- [The exercise]: Go from the first line to the line with "col = sc.collection" and return those lines verbatim, ends included.

# # #

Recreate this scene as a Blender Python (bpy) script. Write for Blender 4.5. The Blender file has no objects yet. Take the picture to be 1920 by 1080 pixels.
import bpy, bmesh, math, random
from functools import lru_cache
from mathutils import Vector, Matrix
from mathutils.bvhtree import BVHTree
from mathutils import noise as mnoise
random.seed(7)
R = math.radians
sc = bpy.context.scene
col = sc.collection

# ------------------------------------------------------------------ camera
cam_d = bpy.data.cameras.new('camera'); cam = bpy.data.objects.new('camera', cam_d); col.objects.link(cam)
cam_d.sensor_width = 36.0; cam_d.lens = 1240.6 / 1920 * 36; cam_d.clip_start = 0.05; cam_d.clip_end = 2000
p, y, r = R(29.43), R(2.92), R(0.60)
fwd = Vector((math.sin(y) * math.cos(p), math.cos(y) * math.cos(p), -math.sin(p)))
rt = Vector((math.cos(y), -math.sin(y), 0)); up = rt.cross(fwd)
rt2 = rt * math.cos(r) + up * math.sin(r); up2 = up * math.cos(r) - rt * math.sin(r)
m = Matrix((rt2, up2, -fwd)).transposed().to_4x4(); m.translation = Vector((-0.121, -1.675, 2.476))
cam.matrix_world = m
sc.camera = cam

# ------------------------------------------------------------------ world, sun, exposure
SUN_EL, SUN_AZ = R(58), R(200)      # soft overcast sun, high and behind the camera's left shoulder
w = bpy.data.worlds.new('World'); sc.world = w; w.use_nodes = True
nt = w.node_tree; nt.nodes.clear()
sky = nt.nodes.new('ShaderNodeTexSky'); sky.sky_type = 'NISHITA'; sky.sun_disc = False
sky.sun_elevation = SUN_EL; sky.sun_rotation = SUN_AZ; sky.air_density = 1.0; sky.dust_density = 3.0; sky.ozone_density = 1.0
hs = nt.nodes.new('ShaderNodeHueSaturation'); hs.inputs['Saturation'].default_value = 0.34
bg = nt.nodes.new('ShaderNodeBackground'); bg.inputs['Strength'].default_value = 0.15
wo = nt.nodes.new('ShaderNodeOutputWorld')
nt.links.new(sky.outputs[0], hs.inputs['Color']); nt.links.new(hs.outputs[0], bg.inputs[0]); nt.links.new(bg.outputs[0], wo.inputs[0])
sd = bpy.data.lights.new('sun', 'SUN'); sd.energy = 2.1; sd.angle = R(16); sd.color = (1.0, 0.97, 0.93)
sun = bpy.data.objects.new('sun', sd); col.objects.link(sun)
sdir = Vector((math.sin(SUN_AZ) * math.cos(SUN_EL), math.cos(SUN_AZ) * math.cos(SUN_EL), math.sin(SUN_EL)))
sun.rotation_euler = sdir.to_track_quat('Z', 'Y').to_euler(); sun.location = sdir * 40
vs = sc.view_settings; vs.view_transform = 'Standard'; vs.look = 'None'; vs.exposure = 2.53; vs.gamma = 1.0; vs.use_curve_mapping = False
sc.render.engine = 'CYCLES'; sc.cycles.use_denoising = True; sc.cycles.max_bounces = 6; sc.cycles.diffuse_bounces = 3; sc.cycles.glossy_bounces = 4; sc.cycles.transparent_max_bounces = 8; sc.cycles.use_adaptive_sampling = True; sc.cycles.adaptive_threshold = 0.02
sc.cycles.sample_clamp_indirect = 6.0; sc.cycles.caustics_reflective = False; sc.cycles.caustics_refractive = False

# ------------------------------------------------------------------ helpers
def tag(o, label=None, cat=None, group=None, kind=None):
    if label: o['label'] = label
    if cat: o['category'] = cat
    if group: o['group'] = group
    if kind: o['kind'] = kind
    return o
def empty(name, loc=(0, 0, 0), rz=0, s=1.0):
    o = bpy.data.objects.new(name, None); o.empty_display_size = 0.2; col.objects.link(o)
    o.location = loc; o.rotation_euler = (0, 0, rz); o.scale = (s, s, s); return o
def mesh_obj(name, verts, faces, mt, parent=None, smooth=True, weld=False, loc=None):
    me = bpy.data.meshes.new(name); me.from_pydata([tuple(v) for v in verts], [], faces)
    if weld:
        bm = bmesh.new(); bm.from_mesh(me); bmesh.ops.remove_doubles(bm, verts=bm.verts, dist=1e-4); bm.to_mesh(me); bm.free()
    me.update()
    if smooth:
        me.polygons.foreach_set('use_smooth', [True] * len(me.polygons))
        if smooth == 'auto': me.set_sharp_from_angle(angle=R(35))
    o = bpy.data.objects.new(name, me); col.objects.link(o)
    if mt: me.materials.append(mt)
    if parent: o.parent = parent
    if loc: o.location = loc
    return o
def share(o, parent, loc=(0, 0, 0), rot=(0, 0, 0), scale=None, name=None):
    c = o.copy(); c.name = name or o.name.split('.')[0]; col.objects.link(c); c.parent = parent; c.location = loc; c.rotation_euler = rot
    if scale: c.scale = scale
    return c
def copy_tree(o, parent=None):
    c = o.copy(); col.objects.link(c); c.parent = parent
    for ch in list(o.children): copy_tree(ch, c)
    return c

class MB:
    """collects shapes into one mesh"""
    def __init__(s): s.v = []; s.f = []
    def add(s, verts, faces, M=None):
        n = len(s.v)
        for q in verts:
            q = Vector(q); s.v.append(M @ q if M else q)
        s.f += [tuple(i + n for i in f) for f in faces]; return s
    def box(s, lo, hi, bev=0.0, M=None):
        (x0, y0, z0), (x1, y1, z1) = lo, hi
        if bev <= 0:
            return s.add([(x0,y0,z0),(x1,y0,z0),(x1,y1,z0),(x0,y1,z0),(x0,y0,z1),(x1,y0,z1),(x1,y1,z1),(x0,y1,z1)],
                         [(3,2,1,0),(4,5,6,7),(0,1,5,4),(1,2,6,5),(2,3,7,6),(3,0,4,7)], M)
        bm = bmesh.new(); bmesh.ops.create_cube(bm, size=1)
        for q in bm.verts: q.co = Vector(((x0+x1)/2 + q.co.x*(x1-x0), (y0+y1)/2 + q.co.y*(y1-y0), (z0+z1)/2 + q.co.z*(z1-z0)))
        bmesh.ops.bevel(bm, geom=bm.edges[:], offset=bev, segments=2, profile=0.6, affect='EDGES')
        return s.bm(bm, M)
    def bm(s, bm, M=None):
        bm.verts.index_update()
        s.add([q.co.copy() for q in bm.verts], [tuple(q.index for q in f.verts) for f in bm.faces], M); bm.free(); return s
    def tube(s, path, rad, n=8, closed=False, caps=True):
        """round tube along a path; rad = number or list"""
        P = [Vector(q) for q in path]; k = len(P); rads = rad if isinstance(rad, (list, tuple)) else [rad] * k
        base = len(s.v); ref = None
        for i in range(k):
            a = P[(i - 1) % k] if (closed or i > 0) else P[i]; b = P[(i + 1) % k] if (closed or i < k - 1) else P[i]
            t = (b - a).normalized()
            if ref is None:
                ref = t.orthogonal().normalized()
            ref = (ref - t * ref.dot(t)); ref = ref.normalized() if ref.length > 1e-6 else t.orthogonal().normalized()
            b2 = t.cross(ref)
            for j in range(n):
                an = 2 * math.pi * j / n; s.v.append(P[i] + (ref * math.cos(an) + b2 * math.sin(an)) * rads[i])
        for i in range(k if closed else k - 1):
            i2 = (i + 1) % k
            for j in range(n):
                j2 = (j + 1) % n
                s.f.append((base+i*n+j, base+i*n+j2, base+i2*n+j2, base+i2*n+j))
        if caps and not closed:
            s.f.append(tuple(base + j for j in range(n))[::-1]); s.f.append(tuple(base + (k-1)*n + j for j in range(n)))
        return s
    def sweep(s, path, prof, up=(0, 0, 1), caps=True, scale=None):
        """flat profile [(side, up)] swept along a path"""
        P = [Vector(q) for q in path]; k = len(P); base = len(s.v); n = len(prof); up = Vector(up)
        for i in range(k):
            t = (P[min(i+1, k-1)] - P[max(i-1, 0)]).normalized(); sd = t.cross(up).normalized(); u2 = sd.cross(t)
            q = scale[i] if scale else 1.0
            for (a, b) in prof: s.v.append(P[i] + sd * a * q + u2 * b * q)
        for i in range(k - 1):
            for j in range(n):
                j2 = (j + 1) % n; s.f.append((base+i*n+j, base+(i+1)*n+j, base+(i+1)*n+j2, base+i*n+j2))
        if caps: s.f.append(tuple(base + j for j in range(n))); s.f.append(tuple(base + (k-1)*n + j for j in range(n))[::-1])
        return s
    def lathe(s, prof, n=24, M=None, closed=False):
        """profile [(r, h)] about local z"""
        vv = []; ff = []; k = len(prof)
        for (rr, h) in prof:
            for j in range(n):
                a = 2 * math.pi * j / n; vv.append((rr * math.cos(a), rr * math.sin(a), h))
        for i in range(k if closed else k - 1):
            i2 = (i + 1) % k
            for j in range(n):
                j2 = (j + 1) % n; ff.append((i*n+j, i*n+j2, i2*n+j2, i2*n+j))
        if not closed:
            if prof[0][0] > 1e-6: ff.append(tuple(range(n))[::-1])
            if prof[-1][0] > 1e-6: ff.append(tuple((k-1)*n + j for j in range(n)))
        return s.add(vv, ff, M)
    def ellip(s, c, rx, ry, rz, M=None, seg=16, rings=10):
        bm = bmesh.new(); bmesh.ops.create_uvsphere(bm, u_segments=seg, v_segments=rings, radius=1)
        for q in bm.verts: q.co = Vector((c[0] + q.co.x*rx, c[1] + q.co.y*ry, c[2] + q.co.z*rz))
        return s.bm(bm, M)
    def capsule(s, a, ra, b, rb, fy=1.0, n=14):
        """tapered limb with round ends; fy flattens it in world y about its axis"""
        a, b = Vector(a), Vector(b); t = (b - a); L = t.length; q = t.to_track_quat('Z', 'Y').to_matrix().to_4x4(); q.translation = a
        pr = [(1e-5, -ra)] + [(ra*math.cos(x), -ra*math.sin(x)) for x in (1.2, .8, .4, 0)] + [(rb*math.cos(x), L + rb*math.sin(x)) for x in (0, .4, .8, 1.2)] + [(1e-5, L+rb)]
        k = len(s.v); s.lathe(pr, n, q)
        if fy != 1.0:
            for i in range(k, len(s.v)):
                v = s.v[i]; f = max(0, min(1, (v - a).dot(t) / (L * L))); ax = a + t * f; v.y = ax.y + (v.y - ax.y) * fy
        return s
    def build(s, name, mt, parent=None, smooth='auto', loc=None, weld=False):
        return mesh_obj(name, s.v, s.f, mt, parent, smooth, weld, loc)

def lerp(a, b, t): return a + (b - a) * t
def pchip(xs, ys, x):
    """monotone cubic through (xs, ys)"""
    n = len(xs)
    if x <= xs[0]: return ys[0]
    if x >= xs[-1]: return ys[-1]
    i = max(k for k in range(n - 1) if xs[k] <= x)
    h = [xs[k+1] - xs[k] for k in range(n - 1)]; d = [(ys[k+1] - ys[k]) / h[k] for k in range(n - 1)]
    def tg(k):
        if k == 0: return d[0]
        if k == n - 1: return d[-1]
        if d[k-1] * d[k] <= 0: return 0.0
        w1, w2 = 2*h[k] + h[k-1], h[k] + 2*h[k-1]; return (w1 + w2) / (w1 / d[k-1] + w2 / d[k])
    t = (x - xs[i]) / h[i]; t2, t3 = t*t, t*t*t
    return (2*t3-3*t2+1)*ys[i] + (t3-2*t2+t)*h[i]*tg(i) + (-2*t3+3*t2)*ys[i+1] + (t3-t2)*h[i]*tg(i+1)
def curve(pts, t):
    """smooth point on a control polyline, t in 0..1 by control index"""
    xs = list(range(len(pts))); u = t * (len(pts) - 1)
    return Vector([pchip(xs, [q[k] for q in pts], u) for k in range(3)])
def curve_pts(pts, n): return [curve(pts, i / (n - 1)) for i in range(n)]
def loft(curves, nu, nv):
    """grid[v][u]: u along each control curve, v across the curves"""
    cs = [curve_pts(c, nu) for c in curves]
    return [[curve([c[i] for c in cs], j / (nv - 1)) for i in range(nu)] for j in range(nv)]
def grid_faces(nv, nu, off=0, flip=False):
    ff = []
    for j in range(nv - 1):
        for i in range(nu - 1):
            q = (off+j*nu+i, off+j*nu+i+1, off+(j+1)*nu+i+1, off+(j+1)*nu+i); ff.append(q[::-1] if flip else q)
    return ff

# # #

- [Response to the task]:
Recreate this scene as a Blender Python (bpy) script. Write for Blender 4.5. The Blender file has no objects yet. Take the picture to be 1920 by 1080 pixels.
import bpy, bmesh, math, random
from functools import lru_cache
from mathutils import Vector, Matrix
from mathutils.bvhtree import BVHTree
from mathutils import noise as mnoise
random.seed(7)
R = math.radians
sc = bpy.context.scene
col = sc.collection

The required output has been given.